Francesco Petrarca a Napoli
di Michele Di Iorio
Napoli città cosmopolita sempre visitata da illustri viaggiatori in ogni epoca, artisti e scrittori di gran fama che ne hanno accresciuto il prestigio.Tra Francesco Petrarca.
Nato in Toscana, ad Arezzo, all’alba del 20 luglio del 1304 il giovane Petrarca visse con la famiglia paterna a Avignone, Francia, dal momento che il padre era notaio alla Corte papale.

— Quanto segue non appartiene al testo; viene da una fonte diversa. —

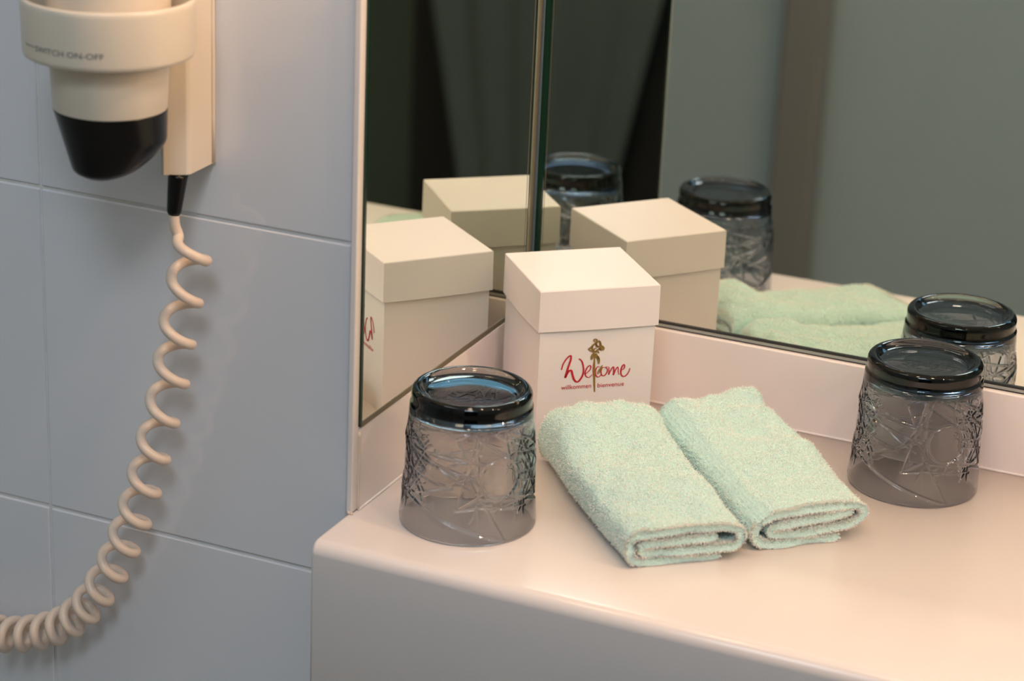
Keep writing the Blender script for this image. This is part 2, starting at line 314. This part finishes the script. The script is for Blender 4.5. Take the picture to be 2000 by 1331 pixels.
# ------------------------------------------------------------------ tumblers
SEG = [(-78.0, 29.6, 32.5, 1.6), (-80.1, 44.5, -14.9, 36.7), (-80.1, 57.9, 5.8, 44.1), (-80.1, 70.2, -44.8, 58.5), (-44.8, 58.5, 6.9, 73.0), (6.9, 73.0, 28.2, 81.2), (-56.4, 57.0, 49.7, 50.4), (-80.1, 40.4, -38.1, 31.6), (-38.1, 31.6, 20.0, 50.2), (-38.1, 31.6, -13.5, 37.8), (0.1, 45.2, 32.5, 1.6), (-9.4, 23.1, 6.9, 73.0), (-10.2, 65.9, 12.0, 34.9), (6.8, 73.9, 9.0, 13.2), (18.7, 78.2, -2.6, 43.2), (0.6, 37.3, -42.0, 55.0), (12.1, 32.9, -10.7, 22.1), (24.9, 81.6, 80.1, 29.0), (80.1, 59.9, 34.0, 4.3), (31.6, 81.8, 46.2, 7.9), (47.2, 75.1, 79.6, 18.9), (56.9, 73.1, 21.5, 14.2), (75.1, 63.4, 35.9, 56.1), (49.6, 61.5, 80.1, 45.5), (80.1, 45.5, 37.1, 9.8), (45.4, 56.4, 80.1, 22.9), (56.9, 51.8, 52.4, 0.3), (80.1, 29.0, 19.7, 22.3), (52.2, 31.7, 34.1, 1.3), (12.2, 29.9, 79.8, 21.9), (6.9, 25.2, 57.0, 20.3), (-10.7, 22.1, 21.0, 26.2), (-42.0, 55.0, 7.5, 63.0), (-31.5, 58.8, 19.9, 52.2), (-17.7, 50.4, 10.6, 58.9), (4.2, 69.0, 35.9, 56.1), (12.7, 74.7, 39.4, 63.5), (-26.7, 73.4, -44.8, 58.5), (12.1, 32.9, 2.1, 15.4), (7.7, 59.0, -16.3, 36.6)]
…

Nel 1320 si iscrisse all’Università di Bologna. Nel periodo di studi visitò molte città della penisola. Protetto dal cardinale Giovanni Colonna e dal fratello principe Giacomo Colonna di Stigliano, patrizio romano e di Napoli, a Roma venne incoronato Sommo Poeta nel Palazzo del Senato da Roberto d’Angiò detto il Saggio, sovrano di Napoli.
Per conto del Cardinale Colonna e di Papa Clemente VI nell’estate del 1343 partì da Roma per Napoli, città che aveva già visitato 2 anni prima. Re Roberto d’Angiò era morto, ed ebbe l’incarico ratificare la reggenza del Regno di Giovanna Durazzo, appena 16 anni, e di ottenere in cambio la liberazione di alcuni prigionieri politici, i tre fratelli Giovanni, Pietro e Ludovico Pipino, rinchiusi nelle segrete di Castel Nuovo, accusati di ribellione.
Pare che Petrarca durante i tre mesi del suo secondo soggiorno napoletano fosse ospite nel palazzo dei principi Colonna di Stigliano e frequentasse il Maschio Angioino, accolto con lusso e onori alla corte angioina.
Scrittore e poeta, studioso di storia e opere classiche, Francesco Petrarca era anche appassionato numismatico e botanico. Girò per i chiostri dei conventi e per giardini, visitò le ricche biblioteche napoletane. Amava il clima, le bellezze di Napoli e lo splendido Golfo. Fece molte escursioni nei dintorni, soffermandosi nei si ti archeologici.
Rimase però deluso dalla corte reale, degenerata e corrotta dopo la morte del sovrano, dominata da reggenti avidi e da affaristi. La cattiva giustizia, l’assenza di cultura. Il disordine e l’abbandono della città e della popolazione, la sporcizia lo facevano inorridire, tanto che rimpiangeva la Napoli conosciuta due anni prima.
Gli amici di Napoli erano cordiali, affettuosi, ma indiscreti, pettegoli, esuberanti, donnnaioli. Tra questi quello che credeva suo buon amico, il nobile Barbato da Sulmona, gli copiò dei versi inediti e li diffuse a suo nome. Petrarca rimase profondamente amareggiato.
Una volta fu portato ad assistere ad un incontro di lotta vicino la chiesa di Santa Caterina a Formello: con suo grande orrore il perdente venne ucciso a pugnalate mentre il vincitore veniva acclamato dal popolo. Era colpito negativamente anche dalle leggende sinistre di fantasmi che infestavano la città, e temeva pure i cultori dell’occulto che si trovavano in ogni dove. La predizione del terribile maremoto che colpì Napoli, fatta da un astrologo molto seguito dal popolo e dalla corte angioina fu il colmo per lui: stanco di tutti questi aspetti della città, troppo distanti dal suo modo di vivere.
La notte del 24 novembre 1343 preannunciato da fragorosi boati, il mare in burrasca si rivoltò affondando navi e barche, quasi distruggendo l’antico porto e il faro. Le acque arrivarono sulla terraferma invadendo le strade, le fogne scoppiarono. Vi furono molte vittime tra quelli che non riuscirono a mettersi in salvo verso luoghi più alti.
Francesco Petrarca, inorridito da questo scenario da tregenda, soffocato dalla puzza che si levava da ogni dove, terrorizzato fuggì in carrozza per Gaeta e di lì si imbarcò per Livorno, quindi risalì in carrozza verso Parma. Di questa esperienza atroce sul già deludente secondo soggiorno a Napoli, scrisse descrivendo il suo stato d’animo nei Familiares.